The defendant applied to the court for ad interim release from custody on bail, and the application was granted and the bail supplied. Thereafter the defendant requested and obtained from the court one or perhaps more continuances of the hearing to a date subsequent to that designated in the so-called summons.

At the hearing the attorney for the defendant addressed a motion to the magistrate for a dismissal of the proceedings in that the form conspicuously entitled "Summons" obviously was not composed in precise conformity with the local criminal

[38 NJSuper Page 583]

court form prescribed by R.R. 8:10-1 in that it did not lead off with the words "You are hereby summoned to appear personally before the court to answer for the following offense." Notably the criticism was directed at the informality of the summons only.

The magistrate denied the motion, and the hearing proceeded in which the attorney for the defendant cross-examined the witnesses produced to sustain the allegations of the complaint. The magistrate resolved that the defendant was guilty as charged.
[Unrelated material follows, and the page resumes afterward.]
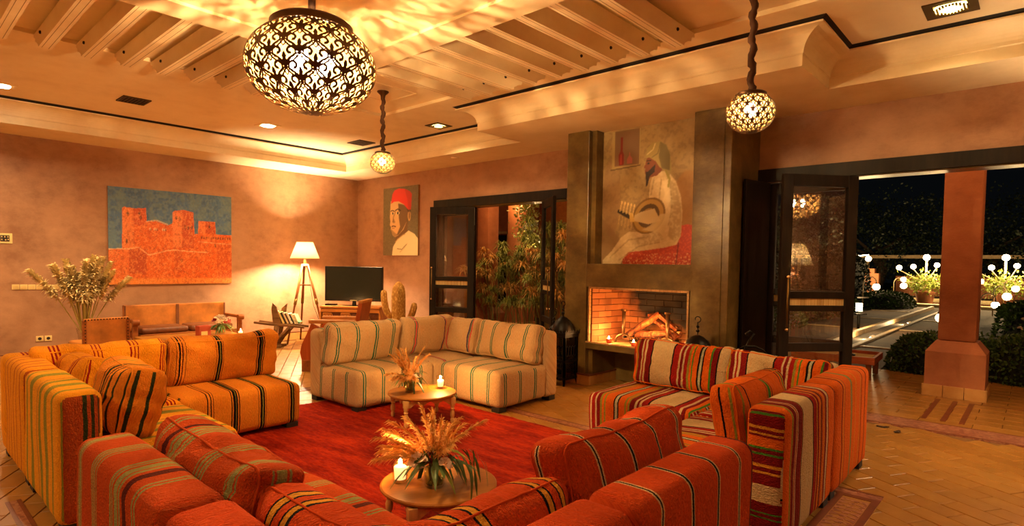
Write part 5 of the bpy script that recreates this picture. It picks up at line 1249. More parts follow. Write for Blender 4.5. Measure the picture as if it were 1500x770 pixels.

We were informed at the argument that the defendant then appealed in the usual manner comprehending a plenary trial de novo on the merits from his conviction to the County Court and apparently before trial there reasserted his insistence that the municipal court was without jurisdiction to hear the complaint by reason of the patent deficiency in the literal composition of the summons. The judge of the County Court in pursuance of the general appeal in that court likewise rejected that contention.

Whether a conformable order was entered and whether a trial de novo was thereafter afforded the defendant resulting in a judgment of conviction are matters concerning which the present appellate record is silent.
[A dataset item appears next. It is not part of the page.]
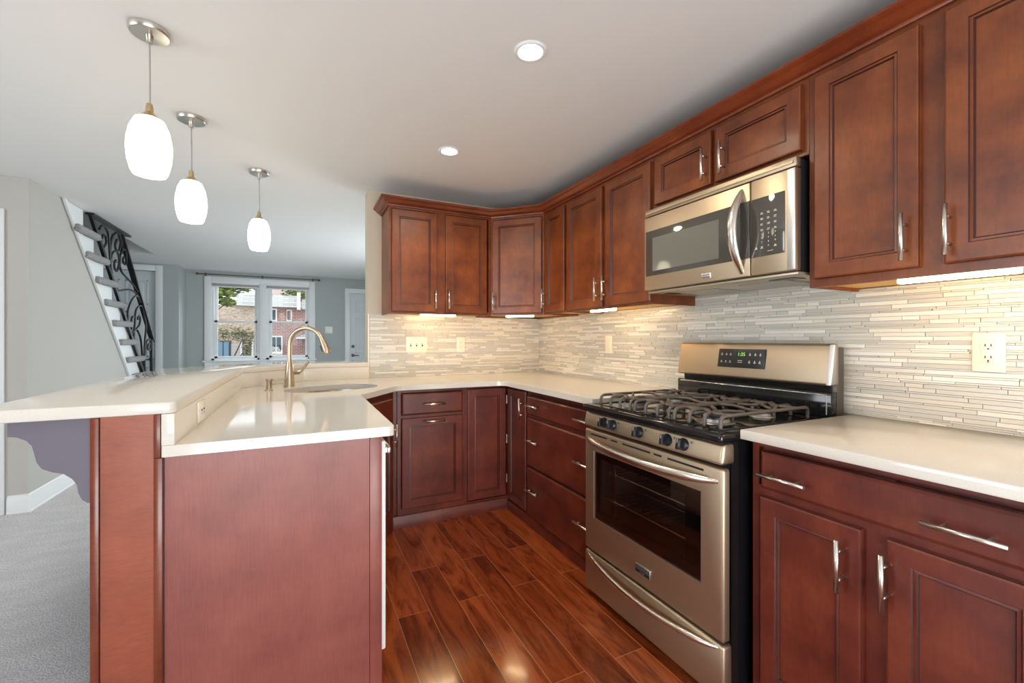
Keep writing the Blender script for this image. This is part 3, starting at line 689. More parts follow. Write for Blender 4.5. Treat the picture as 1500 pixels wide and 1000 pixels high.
# ------------------------------------------------------------------ outlets and switches
def plate(name, label, loc, rz, w, h, kind, cat):
    t = thing(name, label, cat, loc, rz)
    bm = NB(); box(bm, (-w / 2, -.006, -h / 2), (w / 2, 0, h / 2), bev=.0035); obj('cover_plate', bm, PLATE, t)
    bm = NB()
    if kind == 'toggle3':
        bm.free()
        for x in (-.046, 0, .046):
            bm = NB(); box(bm, (x - .005, -.0066, -.012), (x + .005, -.0061, .012), 1); box(bm, (x - .0035, -.017, .0005), (x + .0035, -.0067, .010), 0, .001); obj('toggle', bm, [PLATE, DARKSLOT], t)
    elif kind == 'rocker2':
        bm.free()
        for x in (-.023, .023): bm = NB(); box(bm, (x - .0165, -.009, -.033), (x + .0165, -.0061, .033), 0, .0015); obj('rocker', bm, [WHITE], t)
    elif kind == 'rocker':
        box(bm, (-.0165, -.009, -.033), (.0165, -.0061, .033), 0, .0015); obj('rocker', bm, [PLATE], t)
    else:
        def duplex(x, z):
            for s in (-1, 1): box(bm, (x + s * .0065 - .0011, -.0092, z - .001), (x + s * .0065 + .0011, -.0081, z + .007), 1)
            lathe(bm, [(0, 0), (.0024, 0), (.0024, .001), (0, .001)], 10, Matrix.Translation((x, -.0081, z - .008)) @ Matrix.Rotation(R(90), 4, 'X'), 1)
        if kind == 'gfci':
            box(bm, (-.0165, -.008, -.033), (.0165, -.0061, .033), 0, .001); duplex(0, .02); duplex(0, -.017)
            box(bm, (-.0055, -.0094, -.0015), (.0055, -.0081, .0015), 0); box(bm, (-.002, -.0095, .009), (.002, -.0081, .012), 2); box(bm, (-.002, -.0095, -.031), (.002, -.0081, -.028), 2)
        elif kind == 'duplex': 
            for z in (.0195, -.0195): box(bm, (-.0165, -.008, z - .014), (.0165, -.0061, z + .014), 0, .004); duplex(0, z)
        elif kind == 'sideways':
            box(bm, (-.033, -.008, -.0165), (.033, -.0061, .0165), 0, .001); duplex(.018, .002); duplex(-.018, .002)
        obj('receptacle', bm, [PLATE if kind != 'sideways' else WHITE, DARKSLOT, REDBTN], t)
    return t
plate('light_switch', 'ivory triple toggle switch plate on the mosaic backsplash below the back cabinet', (.824, YB - .0098, 1.163), 0, .168, .124, 'toggle3', 'switch')
plate('wall_outlet', 'ivory outlet plate beside the triple switch on the back mosaic', (1.19, YB - .0098, 1.163), 0, .072, .124, 'duplex', 'outlet')
plate('light_switch', 'ivory single rocker plate on the right mosaic left of the range', (XW - .0098, 2.425, 1.171), RZ, .078, .124, 'rocker', 'switch')
plate('wall_outlet', 'ivory outlet with a red button on the mosaic at the far right', (XW - .0098, .565, 1.165), RZ, .075, .122, 'gfci', 'outlet')
plate('wall_outlet', 'white sideways outlet on the quartz upstand of the bar', (-.3128, 1.824, .959), R(90), .105, .070, 'sideways', 'outlet')
plate('light_switch', 'white double switch plate on the far wall between window and front door', (.463, 8.5998, 1.38), 0, .126, .125, 'rocker2', 'switch')

# ------------------------------------------------------------------ range
RW = .755
rg = thing('gas_range', 'stainless steel gas range with five knobs and a window oven door', 'range', (1.222, 1.7105, 0), RZ)
bm = NB(); box(bm, (.006, .32, .045), (RW - .006, .70, .868)); box(bm, (.006, .046, .045), (.04, .32, .868)); box(bm, (RW - .04, .046, .045), (RW - .006, .32, .868)); box(bm, (.04, .046, .72), (RW - .04, .32, .868)); box(bm, (.04, .046, .045), (RW - .04, .32, .31)); box(bm, (.012, .030, .20), (RW - .012, .0459, .235)); box(bm, (.012, .030, .76), (RW - .012, .0459, .80))
obj('body', bm, BLK, rg)['label'] = 'black enamel side body'
for x, y in ((.05, .07), (RW - .05, .07), (.05, .62), (RW - .05, .62)):
    bm = NB(); lathe(bm, [(0, 0), (.022, 0), (.022, .006), (.010, .010), (.010, .05), (0, .05)], 14, Matrix.Translation((x, y, 0))); obj('foot', bm, BLKM, rg)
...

However, it may be promptly stated that the ruling in the County Court was entirely proper. Basically, counsel for the appellant has neglected to recognize the distinction between jurisdiction of the subject matter and jurisdiction of the person. Cf. State v. Hunter , 12 N.J. Super. 128 (App. Div. 1951); State v. Baumgartner , 21 N.J. Super. 348, 351 (App. Div. 1952); State v. Lee , 25 N.J. Super. 92, 95 (Co. Ct. 1953).
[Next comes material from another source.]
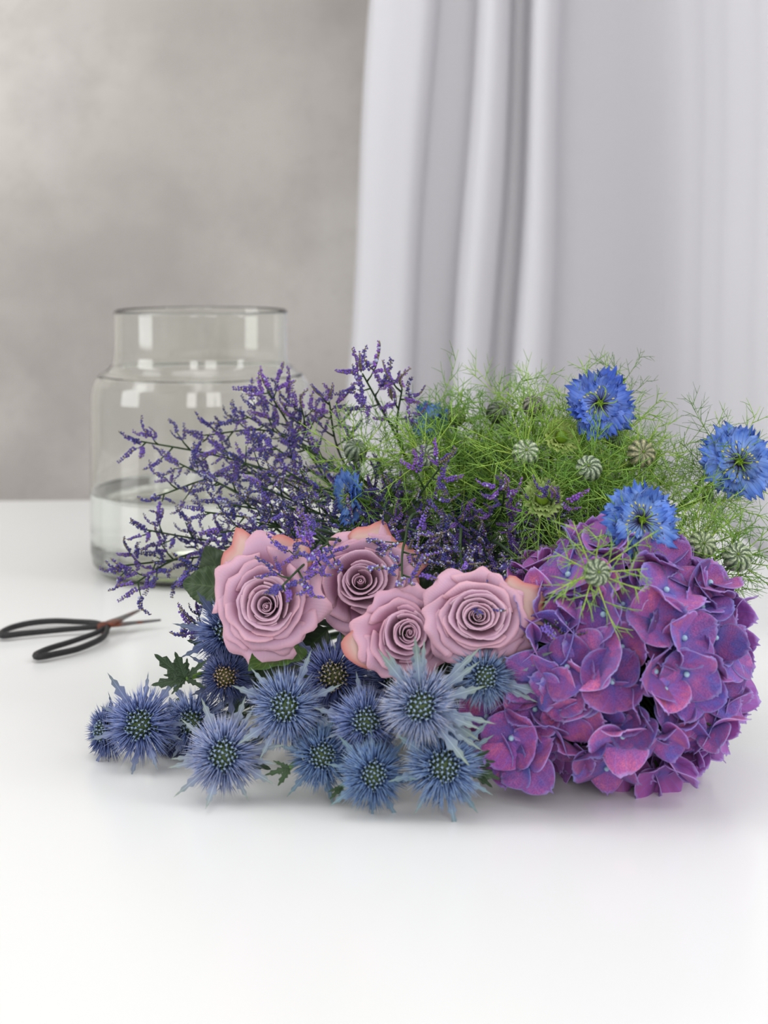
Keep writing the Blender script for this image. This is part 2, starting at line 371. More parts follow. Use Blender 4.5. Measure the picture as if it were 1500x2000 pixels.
inner = [(0.0940, 0.2862), (0.0931, 0.2850), (0.0929, 0.236), (0.0950, 0.2265), (0.101, 0.2185), (0.1105, 0.2135), (0.1163, 0.205), (0.1184, 0.190), (0.1184, 0.10), (0.1182, 0.028), (0.113, 0.017), (0.104, 0.012), (0.08, 0.011), (0.0001, 0.012)]
jar = Thing('glass_jar', 'wide clear glass jar half full of water on the table', 'jar', (JX, JY, 0))
jar.part('jar_body', revolve(MB(), outer+inner).build('jar_body', M['glass']), Matrix.Translation((JX, JY, 0)))
wat = mesh_obj('water', revolve(MB(), [(0.0001, 0.0118), (0.08, 0.0108), (0.104, 0.0118), (0.1132, 0.0168), (0.1185, 0.028), (0.1187, 0.0895), (0.1165, 0.0882), (0.0001, 0.088)]).build('water', M['water']), None, Matrix.Translation((JX, JY, 0)))
tag(wat, 'clear water filling the lower third of the glass jar', 'water')

# ================================================================== SCISSORS
def T(px, py, z=0.004):
    Y = (H-z)*F/(py-HOR); return P(px, py, Y)
SB = T(205, 1224, 0.0)
SS = Thing('garden_scissors', 'small black garden scissors with open rusty blades beside the glass jar', 'scissors', SB)
def loop(name, pts, r):
    pts = catmull([T(x, y, z) for x, y, z in pts], 6); mb = MB().tube(pts, [r*(0.8+0.2*math.sin(PI*k/(len(pts)-1))) for k in range(len(pts))], 8, 0, 1.0); return mb
mb = loop('h', [(212, 1226, .007), (190, 1217, .006), (150, 1214.5, .005), (105, 1213, .005), (60, 1217, .005), (22, 1226, .005), (3, 1236, .005), (6, 1241.5, .005), (40, 1238, .005), (90, 1233, .005), (150, 1227.5, .006), (200, 1224, .007)], 0.0029)
SS.part('handle', mb.build('handle', M['black_steel']))
mb = loop('h', [(214, 1219, .010), (190, 1235, .008), (140, 1253, .006), (95, 1267, .005), (70, 1279, .005), (78, 1283, .005), (110, 1277, .005), (150, 1268, .005), (185, 1254, .006), (203, 1243, .007), (209, 1230, .009), (207, 1222, .010)], 0.0029)
SS.part('handle', mb.build('handle', M['black_steel']))
def blade(a, b, w, zz):
    a = V(a); b = V(b); d = (b-a); sd = V((-d.y, d.x, 0)).normalized()
    mb = MB()
    def fn(s, t):
        ww = w*(1-t)**0.7*(0.85+0.3*math.sin(PI*min(1, t*2.2)))+0.0003
        return a+d*t+sd*(s*ww)+V((0, 0, (1-abs(s))*0.0016*(1-t)))
    mb.grid(fn, 4, 10, 0.0018); return mb
SS.part('blade', blade(T(207, 1223, .010), T(274, 1193, .008), 0.0058, 0).build('blade', M['blade']), label='rust-spotted steel blade')
SS.part('blade', blade(T(207, 1224, .008), T(314, 1213, .006), 0.0050, 0).build('blade', M['blade']), label='rust-spotted steel blade')
pc = T(202, 1220, .011)
mb = MB().tube([pc-V((0, 0, .007)), pc, pc+V((0, 0, .0012)), pc+V((0, 0, .0022))], [0.0056, 0.0056, 0.0048, 0.0025], 14)
SS.part('rivet', mb.build('rivet', M['rivet']), label='rusty red-brown rivet')

# ================================================================== FLOWER HELPERS
def bez(a, b, c, d, k=10):
    return [a*(1-t)**3+b*3*t*(1-t)**2+c*3*t*t*(1-t)+d*t**3 for t in [i/k for i in range(k+1)]]
def stem_curve(head, back_dir, root, sl=0.06, k=10, rl=0.12):
    """from the root end of a stem to the back of the head"""
    return bez(root, root+V((0, -1, 0.05))*rl, head+V(back_dir).normalized()*sl, head, k)
rr = random.Random(4)
def root_pt(sp=0.035, x=0.10, y=1.52, z=0.0):
    return V((x+rr.uniform(-sp, sp), y+rr.uniform(-0.04, 0.04), z+0.003+rr.uniform(0, 0.022)))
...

Here, the municipal court assuredly had general jurisdiction of the subject matter of the complaint. In that court the defendant appeared and obtained adjournments of the trial, and at the trial his attorney indulged in the cross-examination of the witnesses against him.

We are aware that it might have been argued that such decisions as in Murat v. Hutchinson , 16 N.J.L. 46 (Sup.

[38 NJSuper Page 584]

Ct. 1837); Palmer v. Sanders , 51 N.J.L. 408 (Sup. Ct. 1889); State v. Cottrell , 117 N.J.L. 226 (E. & A. 1936), are distinguishable in the circumstance that in the instant case the attorney for the accused projected the objection to the jurisdiction of the municipal court before his participation in the trial and not after its conclusion. However, here the summons despite its unconventional phraseology actually fulfilled its purpose in apprising the defendant of the time and place of the hearing, the adjournments of which were made at his request. After all, the fundamental function of a summons is to notify a party to appear in court to answer a complaint made against him on a day therein mentioned. 3 Blackstone Com. 279. In the circumstances the respect in which the defendant suffered any prejudice is imperceptible. It must be appreciated that the approved and adopted forms are intended to secure simplicity and uniformity in procedure in penal proceedings and the elimination of delay therein, rather than to spawn another family of technicalities. R.R. 8:1-2.

And then, moreover, the defendant chose to invoke the appellate jurisdiction of the County Court. R.R. 3:10-10(b) declares that the appeal shall operate as a waiver of all defects in the record, "including any defect in, or the absence of any process."

The ruling of the County Court with the accordant order, if any, to which the present appeal relates is affirmed, with directions that the appeal in the County Court, if not heretofore concluded, be heard and determined.